A public reprimand
We who were children growing up during the 1960s and 1970s never imagined that those decades would someday be perceived as a relatively innocent time. Yet when we compare then with now, so many differences form a virtual parade of oxymorons and character deficits.
Identity theft. Pyramid schemes. Scandalous cheating. Health care “mishaps.” Customer “service.” Elder abuse.
Every child nowadays is bombarded by images of staggering wealth, frequently unearned through honest labor––side-by-side with countless families worldwide living paycheck to paycheck, if indeed they manage to earn any paychecks at all. Parents and teachers can feel utterly powerless in the face of so much plenty allotted to so few people.
They shouldn’t.
Parents still have enormous influence over their children’s conduct, and teachers aren’t far behind. Just recently a Baltimore mom spotted her teenaged son on a network news show participating in a riot. Horrified, she chased him down, smacked him upside the head and then herded him back home. He apologized to her on-camera for having behaved so badly. This wasn’t, the mother declared, how she had raised him.
I’m inclined to believe her. Although I’m no fan of corporal punishment, that mom gave her boy a very public lesson he won’t likely forget. He now has a far better chance of growing up to become a productive, law-abiding citizen.
Four lessons we adults may be forgetting to reinforce and that bear regular repeating: First, it’s not good to be handed things. Too often it results in a sense of entitlement. If we can’t or won’t earn it, we may come to feel justified in taking it.

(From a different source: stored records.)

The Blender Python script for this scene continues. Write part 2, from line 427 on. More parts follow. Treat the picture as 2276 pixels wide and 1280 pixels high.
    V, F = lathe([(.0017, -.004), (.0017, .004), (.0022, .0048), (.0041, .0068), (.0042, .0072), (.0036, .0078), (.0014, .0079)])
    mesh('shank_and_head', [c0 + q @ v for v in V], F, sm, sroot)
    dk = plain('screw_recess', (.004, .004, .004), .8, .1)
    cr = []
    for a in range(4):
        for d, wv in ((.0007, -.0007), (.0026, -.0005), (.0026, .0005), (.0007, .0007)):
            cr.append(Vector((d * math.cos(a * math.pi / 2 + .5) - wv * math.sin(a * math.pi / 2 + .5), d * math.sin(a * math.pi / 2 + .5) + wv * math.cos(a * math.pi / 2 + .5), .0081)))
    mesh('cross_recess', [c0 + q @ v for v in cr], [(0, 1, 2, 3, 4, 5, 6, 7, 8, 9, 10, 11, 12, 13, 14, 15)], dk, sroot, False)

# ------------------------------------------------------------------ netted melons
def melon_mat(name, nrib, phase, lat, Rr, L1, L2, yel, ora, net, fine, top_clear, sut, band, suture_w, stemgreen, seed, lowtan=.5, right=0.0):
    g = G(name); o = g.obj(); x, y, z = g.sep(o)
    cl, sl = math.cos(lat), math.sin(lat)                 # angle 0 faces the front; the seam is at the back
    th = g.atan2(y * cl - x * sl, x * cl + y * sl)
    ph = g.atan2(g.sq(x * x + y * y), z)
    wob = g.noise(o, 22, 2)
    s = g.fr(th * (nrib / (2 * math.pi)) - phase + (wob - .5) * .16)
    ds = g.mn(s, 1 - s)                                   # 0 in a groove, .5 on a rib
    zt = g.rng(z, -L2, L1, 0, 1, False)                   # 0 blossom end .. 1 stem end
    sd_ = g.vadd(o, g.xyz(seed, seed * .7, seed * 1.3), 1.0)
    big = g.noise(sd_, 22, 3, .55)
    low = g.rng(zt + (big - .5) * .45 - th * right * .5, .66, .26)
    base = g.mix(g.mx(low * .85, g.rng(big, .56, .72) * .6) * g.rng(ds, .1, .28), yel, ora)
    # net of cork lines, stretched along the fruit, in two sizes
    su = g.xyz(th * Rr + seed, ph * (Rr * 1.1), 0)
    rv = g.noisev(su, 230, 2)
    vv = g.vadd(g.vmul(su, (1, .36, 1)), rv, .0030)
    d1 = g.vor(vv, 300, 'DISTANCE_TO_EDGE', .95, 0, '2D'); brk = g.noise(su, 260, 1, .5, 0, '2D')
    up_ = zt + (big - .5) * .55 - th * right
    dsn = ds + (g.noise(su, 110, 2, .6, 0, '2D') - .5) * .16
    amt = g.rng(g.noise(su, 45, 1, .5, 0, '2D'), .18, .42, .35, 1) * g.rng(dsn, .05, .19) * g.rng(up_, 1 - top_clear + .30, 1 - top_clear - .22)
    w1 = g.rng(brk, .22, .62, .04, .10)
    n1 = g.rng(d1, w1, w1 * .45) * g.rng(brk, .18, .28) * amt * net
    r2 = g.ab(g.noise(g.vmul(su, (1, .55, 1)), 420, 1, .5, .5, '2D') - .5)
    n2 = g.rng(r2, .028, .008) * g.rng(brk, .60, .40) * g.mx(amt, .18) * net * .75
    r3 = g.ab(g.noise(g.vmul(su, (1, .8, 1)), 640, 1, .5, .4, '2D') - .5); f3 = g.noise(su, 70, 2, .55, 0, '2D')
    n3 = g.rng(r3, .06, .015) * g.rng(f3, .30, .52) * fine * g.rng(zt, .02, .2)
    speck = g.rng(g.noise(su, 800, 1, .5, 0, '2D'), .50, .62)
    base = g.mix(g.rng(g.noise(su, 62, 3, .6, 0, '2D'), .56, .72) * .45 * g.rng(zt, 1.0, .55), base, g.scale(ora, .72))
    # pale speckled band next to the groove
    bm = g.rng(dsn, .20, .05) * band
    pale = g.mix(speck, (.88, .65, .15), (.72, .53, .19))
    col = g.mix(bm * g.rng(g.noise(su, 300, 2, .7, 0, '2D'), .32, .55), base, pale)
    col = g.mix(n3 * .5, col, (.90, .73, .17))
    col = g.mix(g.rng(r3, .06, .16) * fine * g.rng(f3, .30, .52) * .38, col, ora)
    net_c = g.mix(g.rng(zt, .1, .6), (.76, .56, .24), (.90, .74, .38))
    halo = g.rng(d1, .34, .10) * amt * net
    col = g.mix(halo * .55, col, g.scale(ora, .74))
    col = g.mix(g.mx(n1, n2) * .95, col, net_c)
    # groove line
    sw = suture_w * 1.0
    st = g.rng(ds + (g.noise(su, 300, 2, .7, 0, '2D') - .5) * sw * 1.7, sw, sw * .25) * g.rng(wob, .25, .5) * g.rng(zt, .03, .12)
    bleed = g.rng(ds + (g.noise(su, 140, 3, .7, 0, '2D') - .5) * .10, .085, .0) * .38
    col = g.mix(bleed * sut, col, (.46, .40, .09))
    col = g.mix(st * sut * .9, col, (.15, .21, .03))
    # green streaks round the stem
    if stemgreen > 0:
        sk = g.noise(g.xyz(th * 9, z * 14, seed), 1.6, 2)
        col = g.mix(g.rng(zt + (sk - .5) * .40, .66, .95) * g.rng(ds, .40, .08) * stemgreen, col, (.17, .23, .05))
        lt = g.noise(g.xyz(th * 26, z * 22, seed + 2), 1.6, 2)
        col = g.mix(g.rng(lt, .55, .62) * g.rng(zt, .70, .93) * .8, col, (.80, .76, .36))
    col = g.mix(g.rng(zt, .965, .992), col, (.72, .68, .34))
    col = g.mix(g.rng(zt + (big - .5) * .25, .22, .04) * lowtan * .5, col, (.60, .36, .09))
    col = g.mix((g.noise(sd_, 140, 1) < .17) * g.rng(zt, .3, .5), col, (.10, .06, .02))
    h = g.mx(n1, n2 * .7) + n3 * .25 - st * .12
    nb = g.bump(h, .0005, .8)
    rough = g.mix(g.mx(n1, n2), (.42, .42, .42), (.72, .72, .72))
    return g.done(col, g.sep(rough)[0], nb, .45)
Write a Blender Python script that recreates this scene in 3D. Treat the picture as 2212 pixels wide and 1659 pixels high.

Second, in the end, most of what we yearn for is just…stuff.
Third, psychologist Abraham Maslow’s hierarchy of needs places safety and security at the very top of his list. That includes, of course, food, shelter and streets without violence. Not tennis shoes.
Fourth, cameras are everywhere, so it’s a bad idea to lie to authorities about where you were and what you just did.
Bottom line: Our kids must always act as if the whole world is watching. Because in today’s world, it probably is.